Hancher started her federal career in 1981 as a temporary policy analyst for the Education Department and moved to VA in 1983 where she moved into IT and helped the agency implement the first email system.

“We really brought dramatic change in that agency. It had operated essentially as different departments, and the email system really helped blend that organization and provide really a channel of communications across hundreds of thousands of workers that had never existed before. That was one of my key contributions during my 15 years at VA,” she said.

Hancher then moved to the Federal Communications Commission in 1998 to work on e-government systems to eliminate paper transactions, and on the Year 2000 switch over.

By 2008, Hancher took on her next challenge as the EEOC CIO.

“When I came to the EEOC as the CIO, I really felt like I achieved my career goal. I always wanted to be the boss, the boss of IT. It’s an area I just love,” she said. “I find technology to be constantly challenging and the role of government IT executive is one I hold dear.”

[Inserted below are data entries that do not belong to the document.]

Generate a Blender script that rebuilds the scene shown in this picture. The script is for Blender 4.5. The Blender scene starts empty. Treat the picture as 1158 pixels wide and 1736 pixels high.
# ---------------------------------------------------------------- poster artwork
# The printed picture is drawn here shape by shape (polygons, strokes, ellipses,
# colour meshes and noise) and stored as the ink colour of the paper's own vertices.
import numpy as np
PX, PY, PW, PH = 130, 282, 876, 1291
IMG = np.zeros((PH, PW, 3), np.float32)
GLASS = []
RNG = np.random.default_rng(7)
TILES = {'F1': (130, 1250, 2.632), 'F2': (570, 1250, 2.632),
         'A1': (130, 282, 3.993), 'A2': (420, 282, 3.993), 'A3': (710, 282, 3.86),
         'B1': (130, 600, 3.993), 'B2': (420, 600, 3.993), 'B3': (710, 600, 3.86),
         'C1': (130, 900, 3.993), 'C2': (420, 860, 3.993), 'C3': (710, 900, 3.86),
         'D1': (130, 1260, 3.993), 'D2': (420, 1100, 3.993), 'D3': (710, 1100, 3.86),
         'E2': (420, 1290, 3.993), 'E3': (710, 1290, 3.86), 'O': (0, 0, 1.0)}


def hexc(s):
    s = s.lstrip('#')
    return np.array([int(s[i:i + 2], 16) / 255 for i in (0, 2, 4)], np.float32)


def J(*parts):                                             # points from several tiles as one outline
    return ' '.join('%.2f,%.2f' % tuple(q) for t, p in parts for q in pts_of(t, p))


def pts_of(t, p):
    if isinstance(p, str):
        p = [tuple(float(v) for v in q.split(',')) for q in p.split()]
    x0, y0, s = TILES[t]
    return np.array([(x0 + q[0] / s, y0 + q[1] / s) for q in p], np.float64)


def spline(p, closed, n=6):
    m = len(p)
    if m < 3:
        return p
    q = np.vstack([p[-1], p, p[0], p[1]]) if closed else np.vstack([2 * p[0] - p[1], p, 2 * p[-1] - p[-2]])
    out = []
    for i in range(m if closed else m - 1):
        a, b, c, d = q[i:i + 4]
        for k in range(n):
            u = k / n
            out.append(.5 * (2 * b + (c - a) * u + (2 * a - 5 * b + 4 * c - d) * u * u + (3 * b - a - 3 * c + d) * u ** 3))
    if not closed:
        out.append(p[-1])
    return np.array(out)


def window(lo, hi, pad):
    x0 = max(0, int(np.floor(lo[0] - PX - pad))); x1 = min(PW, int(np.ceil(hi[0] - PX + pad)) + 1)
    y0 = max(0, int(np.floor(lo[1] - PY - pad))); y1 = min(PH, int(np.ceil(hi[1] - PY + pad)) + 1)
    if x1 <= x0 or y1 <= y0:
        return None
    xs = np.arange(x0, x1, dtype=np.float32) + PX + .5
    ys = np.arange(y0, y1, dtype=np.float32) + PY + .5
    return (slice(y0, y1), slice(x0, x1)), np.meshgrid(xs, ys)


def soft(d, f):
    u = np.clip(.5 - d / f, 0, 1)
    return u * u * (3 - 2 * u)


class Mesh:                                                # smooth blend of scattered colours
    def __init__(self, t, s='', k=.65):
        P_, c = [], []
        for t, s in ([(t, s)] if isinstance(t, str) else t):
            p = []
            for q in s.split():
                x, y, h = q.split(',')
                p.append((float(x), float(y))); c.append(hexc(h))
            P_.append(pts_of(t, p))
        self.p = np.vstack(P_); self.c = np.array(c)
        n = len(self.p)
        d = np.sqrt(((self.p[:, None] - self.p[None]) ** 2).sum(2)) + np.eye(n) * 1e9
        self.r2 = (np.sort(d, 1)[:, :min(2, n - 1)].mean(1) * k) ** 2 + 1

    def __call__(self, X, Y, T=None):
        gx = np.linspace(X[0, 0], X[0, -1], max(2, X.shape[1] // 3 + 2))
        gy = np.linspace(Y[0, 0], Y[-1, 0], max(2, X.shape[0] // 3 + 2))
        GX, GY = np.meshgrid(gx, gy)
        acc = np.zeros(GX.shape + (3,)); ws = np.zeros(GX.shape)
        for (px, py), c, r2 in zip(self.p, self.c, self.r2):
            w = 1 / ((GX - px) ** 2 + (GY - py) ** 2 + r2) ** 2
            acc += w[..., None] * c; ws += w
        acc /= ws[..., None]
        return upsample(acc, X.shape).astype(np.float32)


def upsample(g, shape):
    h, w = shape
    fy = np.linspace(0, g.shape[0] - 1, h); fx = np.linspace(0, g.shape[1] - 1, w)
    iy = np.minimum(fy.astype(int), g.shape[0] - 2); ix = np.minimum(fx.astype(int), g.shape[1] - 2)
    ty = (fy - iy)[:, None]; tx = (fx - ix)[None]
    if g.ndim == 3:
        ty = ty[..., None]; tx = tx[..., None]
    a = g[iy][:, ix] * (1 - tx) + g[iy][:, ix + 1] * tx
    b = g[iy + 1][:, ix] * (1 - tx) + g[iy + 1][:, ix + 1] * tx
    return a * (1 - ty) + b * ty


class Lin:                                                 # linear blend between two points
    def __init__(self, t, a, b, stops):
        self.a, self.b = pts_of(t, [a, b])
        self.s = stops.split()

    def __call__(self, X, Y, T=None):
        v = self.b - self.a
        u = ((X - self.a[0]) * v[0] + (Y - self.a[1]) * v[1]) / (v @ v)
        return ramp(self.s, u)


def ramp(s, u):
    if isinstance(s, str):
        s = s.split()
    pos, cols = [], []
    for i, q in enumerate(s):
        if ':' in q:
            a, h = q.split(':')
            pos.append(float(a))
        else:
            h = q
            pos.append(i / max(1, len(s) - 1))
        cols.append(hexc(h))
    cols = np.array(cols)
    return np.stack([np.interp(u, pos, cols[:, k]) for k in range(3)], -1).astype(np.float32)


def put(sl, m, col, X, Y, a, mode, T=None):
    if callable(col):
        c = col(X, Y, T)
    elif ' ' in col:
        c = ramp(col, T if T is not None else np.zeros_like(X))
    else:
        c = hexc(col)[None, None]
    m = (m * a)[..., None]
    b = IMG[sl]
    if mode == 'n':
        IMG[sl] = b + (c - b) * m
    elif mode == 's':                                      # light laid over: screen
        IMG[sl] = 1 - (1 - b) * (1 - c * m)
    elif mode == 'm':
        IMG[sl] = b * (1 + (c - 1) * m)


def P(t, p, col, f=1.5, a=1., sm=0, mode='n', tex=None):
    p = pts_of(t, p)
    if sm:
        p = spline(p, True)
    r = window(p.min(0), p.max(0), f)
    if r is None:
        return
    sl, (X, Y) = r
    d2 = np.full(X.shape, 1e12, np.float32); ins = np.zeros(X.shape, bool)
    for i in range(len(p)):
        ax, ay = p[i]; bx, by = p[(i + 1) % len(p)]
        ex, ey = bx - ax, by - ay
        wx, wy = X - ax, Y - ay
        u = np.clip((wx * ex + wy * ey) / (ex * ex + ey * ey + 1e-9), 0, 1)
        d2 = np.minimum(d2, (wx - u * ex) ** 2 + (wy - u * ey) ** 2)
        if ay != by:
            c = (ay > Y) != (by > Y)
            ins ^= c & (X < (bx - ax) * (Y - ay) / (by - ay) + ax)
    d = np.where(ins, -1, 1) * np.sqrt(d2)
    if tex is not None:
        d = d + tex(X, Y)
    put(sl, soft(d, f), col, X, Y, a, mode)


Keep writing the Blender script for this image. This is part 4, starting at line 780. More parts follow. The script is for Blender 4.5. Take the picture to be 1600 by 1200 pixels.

So over the next few months, Hancher said she has plenty of work to do, starting with the continued training of the IT staff to use agile software development processes.

“We’ve got one government manager who is a scrum master, and we’ve got a number of people who’ve been through agile project management training and agile development processes,” Hancher said. “We are really working on applying some of the concepts from agile in our environment.”

This workforce development effort actually started in 2010 when EEOC hired five experienced project managers and started training and certifying other staff members in the IT Information Library (ITIL) standard.

“Slowly but surely we’ve obtained close to 30 percent of certification for ITIL for the IT workforce,” she said.

The timing of both of these efforts coincided with EEOC’s move to the cloud.

Hancher said in February the agency transferred several mission critical systems to a managed cloud provider from the agency’s on-premise data center.

“We had been planning that for six months. We have a lot invested in those systems. They are used by about 2,000 EEOC employees and 1,000 state and local government entities,” she said. “It was not just our integrated mission system, but our document management system and our business intelligence reporting systems. Three major systems were brought up in the cloud and made available to that community.”

Hancher said over the next few years EEOC will continue this path of moving applications to the cloud.

EEOC also is in the midst of moving its financial management system to the Interior Business Center’s shared services in the cloud. Hancher said while the financial management staff at the agency is doing most of the heavy lifting, she said the IT organization is helping with data and interface issues.

EEOC, along with the Labor Department, was forced to move its financial system after its vendor, GCE, went bankrupt in in September.